I won’t make a huge song and dance about this one, but it is actually a great one to have in your repertoire as a way of turning some curry paste into a curry with more flavour than those pre-created supermarket pastes tend to achieve on their own.
This is a thank you to the Hairy Bikers, and their book Great Curries. It is a great book, in that it has recipes with around three dozen ingredients taking 5 hours…. and recipes that don’t. This is, quite obviously, is not the one of those ‘authentic’ recipes, but certainly handy for batch making some work dinners.
I actually made it a little hotter by using madras paste, so be a bit careful if you’re a little worried about spice (although that is not a concern I share!).
Good things: Very easy, if not a quick one.
Bad things: not the most exciting curry recipe one could find.

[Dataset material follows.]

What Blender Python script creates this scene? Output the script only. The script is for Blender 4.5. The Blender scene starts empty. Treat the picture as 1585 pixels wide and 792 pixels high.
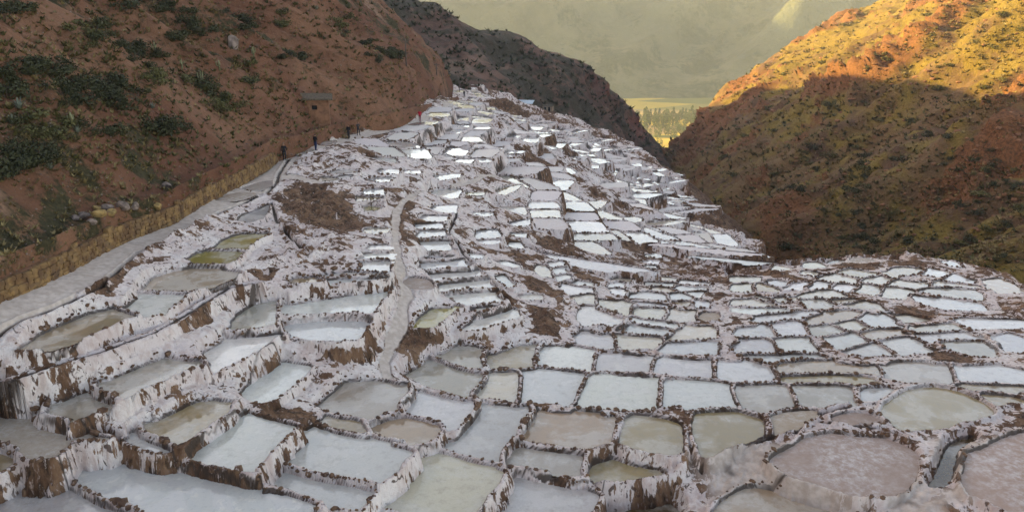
import bpy, bmesh, math, random
import numpy as np
from mathutils import Vector, Matrix, Euler
from mathutils.bvhtree import BVHTree
from collections import defaultdict

# ---------------------------------------------------------------- camera, sky, sun, exposure
scene = bpy.context.scene
COL = scene.collection
R = math.radians
PW, PH, FPX, PITCH = 1585.0, 792.0, 1200.0, R(18.2)
cam = bpy.data.cameras.new('camera')
cam.sensor_width = 36.0
cam.lens = 36.0 * FPX / PW
cam.clip_start, cam.clip_end = 0.5, 20000
cam_ob = bpy.data.objects.new('camera', cam)
COL.objects.link(cam_ob)
cam_ob.rotation_euler = (R(90) - PITCH, 0, 0)
scene.camera = cam_ob

SUN_TO = Vector((-0.96, 0.16, 0.0)).normalized()
SUN_EL = R(15.5)
SUN_DIR = Vector((SUN_TO.x * math.cos(SUN_EL), SUN_TO.y * math.cos(SUN_EL), math.sin(SUN_EL)))
world = bpy.data.worlds.new('World')
scene.world = world
world.use_nodes = True
wn = world.node_tree
bg = wn.nodes['Background']
sky = wn.nodes.new('ShaderNodeTexSky')
sky.sky_type = 'NISHITA'
sky.sun_disc = False
sky.sun_elevation = SUN_EL
sky.sun_rotation = math.atan2(SUN_TO.x, SUN_TO.y)
sky.altitude = 3000
sky.air_density = 0.7
sky.dust_density = 8.0
sky.ozone_density = 0.3
tint = wn.nodes.new('ShaderNodeMix'); tint.data_type = 'RGBA'; tint.blend_type = 'MULTIPLY'; tint.inputs[0].default_value = 1.0
tint.inputs[7].default_value = (1.25, 1.0, 0.77, 1)      # even warm tint on the sky, serving as white balance
wn.links.new(sky.outputs[0], tint.inputs[6]); wn.links.new(tint.outputs[2], bg.inputs[0])
bg.inputs[1].default_value = 0.15
sun = bpy.data.lights.new('sun', 'SUN')
sun.energy = 5.0
sun.angle = R(0.5)
sun.color = (1.0, 0.73, 0.24)
sun_ob = bpy.data.objects.new('sun', sun)
COL.objects.link(sun_ob)
sun_ob.rotation_euler = SUN_DIR.to_track_quat('Z', 'Y').to_euler()
vs = scene.view_settings
vs.view_transform = 'Standard'
vs.look = 'None'
vs.gamma = 1.0
vs.use_curve_mapping = False
vs.exposure = 2.3
scene.render.engine = 'CYCLES'
scene.cycles.use_denoising = True
scene.cycles.max_bounces = 6
scene.cycles.volume_bounces = 1

random.seed(11)
RNG = np.random.default_rng(11)

# ---------------------------------------------------------------- helpers
CP, SP = math.cos(PITCH), math.sin(PITCH)

def ray(px, py):
    u = (px - PW / 2) / FPX
    v = (PH / 2 - py) / FPX
    return u, CP + v * SP, -SP + v * CP       # per metre of depth

def at_d(px, py, d):
    a, b, c = ray(px, py)
    return np.array([a * d, b * d, c * d])

def at_z(px, py, z):
    a, b, c = ray(px, py)
    return at_d(px, py, z / c)

def to_px(p):
    x, y, z = p[0], p[1], p[2]
    dep = y * CP - z * SP
    up = y * SP + z * CP
    return PW / 2 + FPX * x / dep, PH / 2 - FPX * up / dep, dep

def vnoise(x, y, seed=0):
    x = np.asarray(x, float); y = np.asarray(y, float)
    ix = np.floor(x).astype(np.int64); iy = np.floor(y).astype(np.int64)
    fx = x - ix; fy = y - iy
    fx = fx * fx * fx * (fx * (fx * 6 - 15) + 10); fy = fy * fy * fy * (fy * (fy * 6 - 15) + 10)
    def h(i, j):
        n = (i * 374761393 + j * 668265263 + seed * 974711) & 0x7fffffff
        n = ((n ^ (n >> 13)) * 1274126177) & 0x7fffffff
        return ((n ^ (n >> 16)) & 0xffff) / 32767.5 - 1.0
    a = h(ix, iy); b = h(ix + 1, iy); c = h(ix, iy + 1); d = h(ix + 1, iy + 1)
    return (a + (b - a) * fx) * (1 - fy) + (c + (d - c) * fx) * fy

def fbm(x, y, oct=4, seed=0, gain=0.5, ridged=False):
    s = 0; a = 1.0; t = 0
    for o in range(oct):
        n = vnoise(x * 2 ** o + 17.3 * o, y * 2 ** o - 9.1 * o, seed + o)
        if ridged:
            n = 1 - 2 * np.abs(n)
        s = s + a * n; t += a; a *= gain
    return s / t

def link(o, parent=None):
    COL.objects.link(o)
    if parent is not None:
        o.parent = parent
    return o

def mesh_np(name, verts, faces, smooth=True):
    """verts (n,3) array, faces (m,k) array of one polygon size"""
    verts = np.asarray(verts, np.float32); faces = np.asarray(faces, np.int32)
    me = bpy.data.meshes.new(name)
    me.vertices.add(len(verts)); me.vertices.foreach_set('co', verts.ravel())
    k = faces.shape[1]
    me.loops.add(faces.size); me.loops.foreach_set('vertex_index', faces.ravel())
    me.polygons.add(len(faces))
    me.polygons.foreach_set('loop_start', np.arange(0, faces.size, k, dtype=np.int32))
    me.polygons.foreach_set('loop_total', np.full(len(faces), k, np.int32))
    me.polygons.foreach_set('use_smooth', np.full(len(faces), smooth, bool))
    me.update(calc_edges=True)
    return me

def obj(name, me, mat=None, parent=None, loc=None):
    o = bpy.data.objects.new(name, me)
    if mat is not None and len(me.materials) == 0:
        me.materials.append(mat)
    link(o, parent)
    if loc is not None:
        o.location = loc
    return o

def from_py(name, v, f, mat=None, parent=None, loc=None, smooth=False):
    me = bpy.data.meshes.new(name)
    me.from_pydata([tuple(map(float, p)) for p in v], [], f)
    if smooth:
        me.polygons.foreach_set('use_smooth', [True] * len(me.polygons))
    return obj(name, me, mat, parent, loc)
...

Ingredients & requirements: a
- 5 tbsp of sunflower oil
- 3 onions
- 12 boneless skinless chicken thighs
- 4 garlic cloves
- 25g ginger
- 125g medium curry ppaste
- 800g chopped tomatoes
- 150ml cold water
- 1/2 chicken stock cube
- 1 tbsp mango chutney
- coriander
- sea salt
- ground black pepper
Preparation & cooking
Preparation
- Peel, halve and thinly slice 3 onions, set aside on a plate.

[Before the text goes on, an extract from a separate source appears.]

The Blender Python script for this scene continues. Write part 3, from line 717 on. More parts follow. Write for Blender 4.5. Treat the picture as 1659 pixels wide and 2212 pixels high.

- Set aside together in a small bowl:
- Peel and crush the 4 garlic cloves
- Grate 25g of ginger
- Trim off the fat from the 12 chicken thighs and cut each piece in 4. Season with salt and pepper and set aside on a large plate (or in the original packing if you want to save on washing up)
Cooking
- Whack a large saucepan on a medium heat. Add the 2.5 tablespoons of sunflower oil and cook the sliced onions for about 8 mins. Make sure you’re stirringly almost constantly!
- Turn up the head heat cook the onions for another 6 mins.
- Add the crushed garlic cloves and 25g grated ginger – cook for 1 min.
- Add the chicken thigh pieces and turn in the pan for 5 mins.
- Stir in 125g of medium curry paste and stir for 2-3 mins.
- Then add the following and briefly stir in:
- 800g of chopped tomatoes
- 150ml cold water
- Crumble in half a stock cube
- 1 tablespoon of mango chutney
- Cover with loosely fitting lid and simmer gently for 50 mins or so. I’d stir every so often, and a bit more regularly at the end.
- At some point during the cooking do remember to chop up the coriander.
- Take it off the heat. Skim off and discard fat. Stir in chopped coriander leaves and serve with rice.
Reflections:
Apologies for the terrible photo below. I threw the rice and curry together with a dollop of mango chutney with such little regard for how it actually looks I probably shouldn’t share it.
It really has been a strong choice for my work lunches – and the use of well cooked onions, garlic and ginger, do give the curry a flavour that you wouldn’t expect a simple curry paste job to give.